Now that I have made statements making it sound like having an agent is the only way you will find work, let me also state that many models and actors find more work on their own, even when they do have agents. The difference often is, however, that while you can be off finding small scale jobs for yourself that don't pay, or that pay small amounts, your agency is going to be your source for the larger and higher paying jobs. You should ALWAYS be seeking work on your own and never sit back and wait for your agent to do that for you only. A successful model or actor uses all tools and connections to make themselves success.

The number one largest cause of a high drop-out rate among aspiring models and actors is due directly to the inability to accept rejection. You aren't going to land every job you go out for and you are not going to find job opportunities every day. Dry spells are normal, so use that time to train, to market yourself, to test shoot, or to focus on other career goals. Always have a backup plan and don't think that just because you dream of being a model or an actor that you will support yourself throughout life doing so. Put school and family first, then modeling/acting second. Give all these things, however, the best amount of effort and attention as you can.

I always like to say, "It takes 100 auditions to land one." That's an exageration, but a good way to look at things. Don't set expectations too high, but strive to land every role or job as you would with your best foot forward. After an audition, go home and forget about it. Consider sending a "Thank you" email or postcard (preferred), regardless of whether you get the job or not. Maintain a mailing and contact list with every contact that you make and use these in your future marketing efforts. Just because you audition for a role and don't land it doesn't mean that same person might not need you for something else in the future. You can go read for an acting part and totally blow the casting folks away, and still not get the part because you were not the look or feel that they were after... even though your acting skills may surpass those of the person who ultimately does land the role.

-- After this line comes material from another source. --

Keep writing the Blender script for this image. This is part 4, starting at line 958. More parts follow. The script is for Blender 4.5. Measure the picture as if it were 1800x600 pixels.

Many aspiring models get discouraged and quit early due to the Internet. Online, the majority of "modeling work" is adult in nature. Much of it is sugar coated with words such as, "figure modeling," or "artistic modeling." You know how to make a nude photo "art" by Internet definition, don't you? Convert it to black and white!!! The Internet stereotypes modeling online due to the massive amount of guys who have discovered that the camera is a great way to undress girls. While there does exist photography in those categories that is very professional and artistic in nature, it's often difficult to sift it out from the rest and so it hardly has much meaning. Avoid listing on portfolio sites that cater to nude images, and avoid online forums that are primarily glamour shooters. This will only draw you down and before you know it, you will have been there, done that, and nobody will want to work professionally with you any more.

Strive always to meet goals that you have set, just as if you were designing a business. Consider investing in your marketing (headshots, comp cards, acting training, etc.), and outline your career objectives of where you want to be a month from now, then a year from now, and then 5 and 10 years down the line. Measure yourself against these objectives to see if you are reaching your goals. Adjust how you market, who represents you (agents), and what other tools you employ based upon your successes in meeting those objectives in the time frames that you have set for them.